I mention the tendency to immediately react based on headlines, the antithesis of nuance that often misleads one from grasping the actual story. Though there are benefits to everyone having a voice—nuance spreads in every direction—Carlin says,
“At least today, everybody kind of has an idea. We know what you’re going to say that’s going to get you in trouble. Those people [in the past] had no idea what the current standards were going to be for their past behavior, so they could not have complied even if they wanted to. For example, if a hundred years from now eating meat or driving cars gets your statue pulled down in the public square, how on earth could somebody have known that and and altered their behavior accordingly?”
Dan Carlin: “The New Golden Age of Oral Historical Storytelling” | Talks at Google
History might not repeat itself—we also discuss on the nature of patterns—but it does, as Mark Twain (might have) said, rhymes.
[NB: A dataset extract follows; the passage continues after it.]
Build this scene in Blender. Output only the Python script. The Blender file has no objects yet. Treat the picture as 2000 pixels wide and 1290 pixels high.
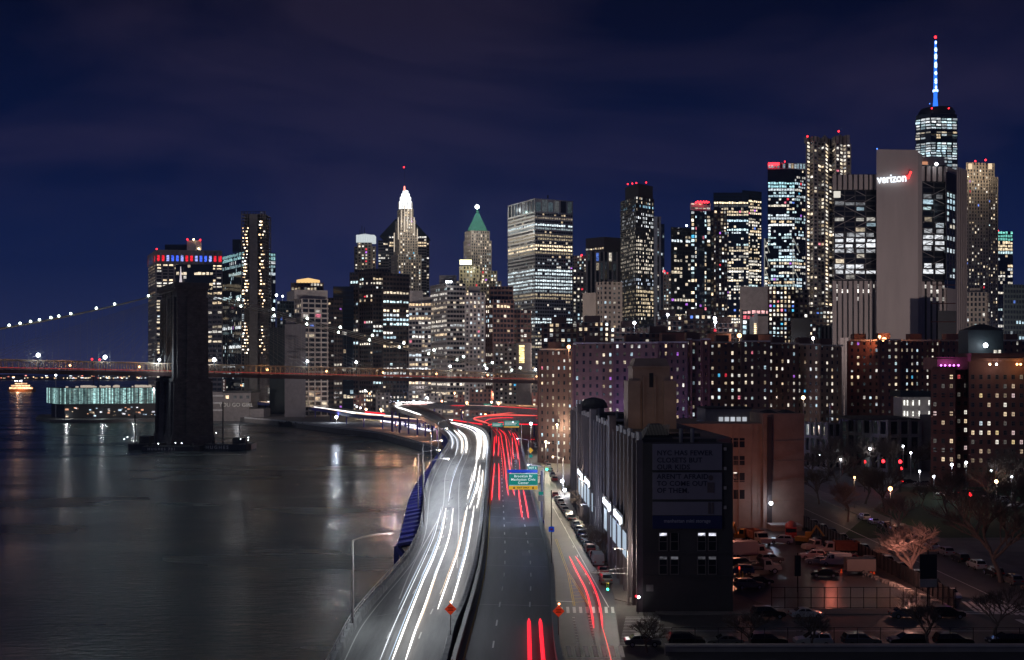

Understanding the circumstances of past cultures on their own terms (and not current standards) is vital in recognizing our social evolution as a species.
Future historiographers will have to contend with a deluge of misinformation. Carlin notes that false history has always been a problem, but imagine turning to Twitter a century from now to piece together our current political situation in America. Where to even begin?
“It’s a needle in a haystack problem. In the old days, there’s one haystack and one needle. Today there’s a million haystacks and a million needles. The problem that the historian is going to be much more about filtering rather than finding nuggets upon which to hang data points.”
Most hour-long transcriptions of my interviews produce roughly 5,000 words; Carlin’s was over 12,000. That’s why we love him. You’ll learn more in four hours of Hardcore History than most semester-long classes. The same holds for The End is Always Near, a book that should make its way into history classes nationwide.
Concluding a story is often more challenging than beginning one, because like history, it never actually ends. As with Carlin’s career, you keep processing as information arises and try to make the most well-informed decisions possible.
The best advice of all didn’t come from our talk, but from the last two lines in the book’s preface, a message that a hyper-individualized world needs to take to heart. Three simple words remind us that we all create history every day, and that what seems to be the biggest grievance in the world will be lucky to receive a footnote even a decade from now.
“Hubris is, after all, a pretty classic human trait. As my dad used to say, ‘Don’t get cocky.’